"Geografia do Viajante" - créditos: domínio público |
Fazia um bom tempo que o Viajante não andava
por aquelas estradas aplainadas – e ainda mais de moto. Naquelas estradas de
piçarra o bom inverno castigava o destino –, pois chuva é bom de mais. É dela
mesmo que precisamos! Fenômeno da natureza extraordinário. Lembrava-se mais uma
vez do filme - “Diário de motocicleta”, o drama
biográfico sob direção de Walter Salles – mostra a viagem dos jovens acadêmicos
aventureiros Che Guevara e Alberto Granados - que fizeram pela América Latina
em 1952 – traçando os acontecimentos em seu livro de memórias; dois loucos
talvez percorreram 10.000 quilômetros a bordo de uma antiga motocicleta inglesa;
conheceriam ali os problemas de saúde e descaso de várias políticas nas comunidades
rurais da América Latina, razão essa pela qual Che se tornaria o maior revolucionário
do século XX, admirado até os dias de hoje em todo o mundo.
Mas o Viajante não era o Che, apesar de suas atitudes, a pouca feição e
apoio junto aos movimentos sociais e também a modesta capacidade de narrar os
fatos da luta diária dos camponeses numa região agrária. O destino lhe levaria a
uma antiga fazenda do século XIX – donde por lá os Balaios tinham passado há
139 anos atrás.
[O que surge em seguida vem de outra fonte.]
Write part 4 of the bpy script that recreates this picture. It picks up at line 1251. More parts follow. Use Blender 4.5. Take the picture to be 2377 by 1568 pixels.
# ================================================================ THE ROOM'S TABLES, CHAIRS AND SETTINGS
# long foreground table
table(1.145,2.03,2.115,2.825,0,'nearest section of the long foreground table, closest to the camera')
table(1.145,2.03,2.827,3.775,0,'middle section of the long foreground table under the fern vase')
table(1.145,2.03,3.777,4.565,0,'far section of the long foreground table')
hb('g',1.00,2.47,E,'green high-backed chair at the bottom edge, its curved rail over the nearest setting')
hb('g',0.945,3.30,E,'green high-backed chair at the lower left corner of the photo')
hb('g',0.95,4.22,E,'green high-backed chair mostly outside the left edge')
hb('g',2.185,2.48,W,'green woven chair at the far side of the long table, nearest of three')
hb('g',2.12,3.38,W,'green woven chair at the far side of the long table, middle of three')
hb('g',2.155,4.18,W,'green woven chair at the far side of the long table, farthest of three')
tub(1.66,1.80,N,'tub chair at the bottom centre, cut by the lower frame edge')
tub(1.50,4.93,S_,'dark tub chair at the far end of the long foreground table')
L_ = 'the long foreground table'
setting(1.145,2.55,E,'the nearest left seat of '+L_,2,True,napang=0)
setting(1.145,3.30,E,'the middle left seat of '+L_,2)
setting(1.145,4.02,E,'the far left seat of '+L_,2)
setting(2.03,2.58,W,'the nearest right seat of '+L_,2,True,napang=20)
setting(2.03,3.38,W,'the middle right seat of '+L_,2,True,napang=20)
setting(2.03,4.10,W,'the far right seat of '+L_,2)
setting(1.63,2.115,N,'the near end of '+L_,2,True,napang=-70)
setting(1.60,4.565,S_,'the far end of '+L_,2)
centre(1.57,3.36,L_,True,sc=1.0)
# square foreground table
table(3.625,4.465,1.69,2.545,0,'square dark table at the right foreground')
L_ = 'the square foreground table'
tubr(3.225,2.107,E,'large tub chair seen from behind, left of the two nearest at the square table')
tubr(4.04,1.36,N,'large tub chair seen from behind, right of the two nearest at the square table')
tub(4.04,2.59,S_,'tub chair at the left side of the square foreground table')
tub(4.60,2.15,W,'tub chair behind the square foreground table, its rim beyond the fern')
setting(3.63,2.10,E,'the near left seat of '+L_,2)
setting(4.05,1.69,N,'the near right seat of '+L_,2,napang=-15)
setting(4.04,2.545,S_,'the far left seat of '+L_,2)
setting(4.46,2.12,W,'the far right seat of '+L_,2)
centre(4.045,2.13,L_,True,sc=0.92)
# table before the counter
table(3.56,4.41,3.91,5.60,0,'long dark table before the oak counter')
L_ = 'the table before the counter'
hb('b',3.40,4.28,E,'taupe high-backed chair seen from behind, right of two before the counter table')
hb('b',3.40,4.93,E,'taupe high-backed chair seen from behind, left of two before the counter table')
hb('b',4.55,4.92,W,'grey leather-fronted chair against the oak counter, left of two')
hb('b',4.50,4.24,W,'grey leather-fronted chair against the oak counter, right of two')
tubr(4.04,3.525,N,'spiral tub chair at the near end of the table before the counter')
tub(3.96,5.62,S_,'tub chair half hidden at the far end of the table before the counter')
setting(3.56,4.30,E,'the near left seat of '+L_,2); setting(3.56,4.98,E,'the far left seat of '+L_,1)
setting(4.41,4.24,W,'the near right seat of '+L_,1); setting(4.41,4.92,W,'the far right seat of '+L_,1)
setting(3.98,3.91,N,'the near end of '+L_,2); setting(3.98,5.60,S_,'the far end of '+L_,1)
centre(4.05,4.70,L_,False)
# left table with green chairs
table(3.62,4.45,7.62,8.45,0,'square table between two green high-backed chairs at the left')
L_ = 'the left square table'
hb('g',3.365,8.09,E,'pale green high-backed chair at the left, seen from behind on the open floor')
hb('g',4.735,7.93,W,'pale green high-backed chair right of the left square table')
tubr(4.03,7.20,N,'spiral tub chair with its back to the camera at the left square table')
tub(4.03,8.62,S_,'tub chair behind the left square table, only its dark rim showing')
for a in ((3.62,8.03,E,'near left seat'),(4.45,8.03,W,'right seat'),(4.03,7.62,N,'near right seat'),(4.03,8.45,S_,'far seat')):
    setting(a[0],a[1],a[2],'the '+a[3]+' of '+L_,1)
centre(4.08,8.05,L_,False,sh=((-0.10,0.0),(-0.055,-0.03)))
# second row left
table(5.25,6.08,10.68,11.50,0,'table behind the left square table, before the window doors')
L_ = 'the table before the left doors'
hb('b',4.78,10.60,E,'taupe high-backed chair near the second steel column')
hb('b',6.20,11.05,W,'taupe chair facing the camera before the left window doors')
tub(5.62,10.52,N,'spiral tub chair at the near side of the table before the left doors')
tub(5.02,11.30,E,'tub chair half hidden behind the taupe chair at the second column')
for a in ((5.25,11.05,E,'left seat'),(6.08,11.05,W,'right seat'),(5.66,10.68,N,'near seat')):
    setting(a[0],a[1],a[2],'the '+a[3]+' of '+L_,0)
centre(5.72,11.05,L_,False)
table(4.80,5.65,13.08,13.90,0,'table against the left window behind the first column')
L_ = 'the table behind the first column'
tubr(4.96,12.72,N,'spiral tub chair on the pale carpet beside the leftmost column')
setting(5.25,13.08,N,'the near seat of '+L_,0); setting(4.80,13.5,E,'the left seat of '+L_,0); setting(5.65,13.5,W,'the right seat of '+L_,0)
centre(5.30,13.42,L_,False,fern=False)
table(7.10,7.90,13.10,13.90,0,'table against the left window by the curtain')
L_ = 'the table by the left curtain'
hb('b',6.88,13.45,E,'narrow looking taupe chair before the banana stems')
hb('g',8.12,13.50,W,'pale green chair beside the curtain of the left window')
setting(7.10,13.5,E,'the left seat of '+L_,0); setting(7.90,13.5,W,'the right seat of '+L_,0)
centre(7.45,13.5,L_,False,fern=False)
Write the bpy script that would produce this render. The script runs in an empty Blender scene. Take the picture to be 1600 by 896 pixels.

Aquela fazenda tinha sido construída por uma família influente
de descendência portuguesa – a faixa – (gleba), de terra, fora uma doação do
presidente da província naquela época – hoje um Assentamento do Incra. Foi
destinada a um padre – que pusera nome de santo naquele povoado. Poucos sabem
ou se sabe ao menos do processo dessas terras na região de chapadas. A “Sociologia
do domínio e das sesmarias” fizera com que os brancos herdassem grandes
quantidades de terras, toda uma estrutura fundiária – (terras soltas e /ou
devolutas). Uma comarca bem distante conseguia comandar comunidades de outras
regiões. A casa da fazenda relembrava os casarões tombados pelo patrimônio
histórico - obra de arte – que demonstra a capacidade arquitetônica de outros
tempos. Sairia cedo rumo ao destino planejado – com o intuito de se conversar a
respeito de algumas questões referentes à situação da terra. A conversa que
prenunciava o almoço partia e se desdobrava para outros lados. O Viajante gosta
de história e de livros, então encontrou uma pessoa que fala a mesma língua -
daí fluía assuntos e mais assuntos – um tão pouco demorados, desde tempos de
insurreições perdidas na história. Chegava a hora do almoço – tudo tinha sido
preparado com muito carinho e respeito para receber o Viajante – um cardápio
variado de comidas típicas, doces e bolos, lembrara as mesas fartas das
telenovelas de época; valendo lembrar: “carneiro ao leite de coco, leitoa
assada, sarapatel, galinha caipira e o angú de escravos”, – iguaria essa um tão
pouco conhecida. Provava-se de tudo que tinha na mesa -, valendo acentuar como
especial o “carneiro com leite de coco e o sarapatel de carneiro”. Avistava-se
ali muitos pássaros nas gaiolas – uns cantavam de alegres – outros de tristeza.
Os paredões da velha casa pareciam fortalezas e muralhas – um retrato vivo da
imortalidade da história, esta, portanto perdida sobre o tempo. Tudo acertado
sobre a questão da terra – que beneficiaria quase 50 famílias assentadas da
reforma agrária.
Os caminhos abriram-se com o sol que inclinava para o nascente – com
certeza anunciando muita chuva na parte da tarde. Por isso acelerava-se a
conversa. Problemas surgiam entre erros e acertos de ambos os lados,
normalmente é comum entre partes que disputam áreas de terra. O Viajante demorava,
pelo papo literário - histórico que fugia do assunto principal. A viagem virou
uma prosa falada e escrita ajudando na construção do entendimento teórico do
passado. Em tempos difíceis muitos lutaram, alguns tombaram... Poucos viram a
luz da liberdade. Nascia ali um diário sobre a pena que narrara sutilmente e
surrealmente, cabendo à interpretação de cada um.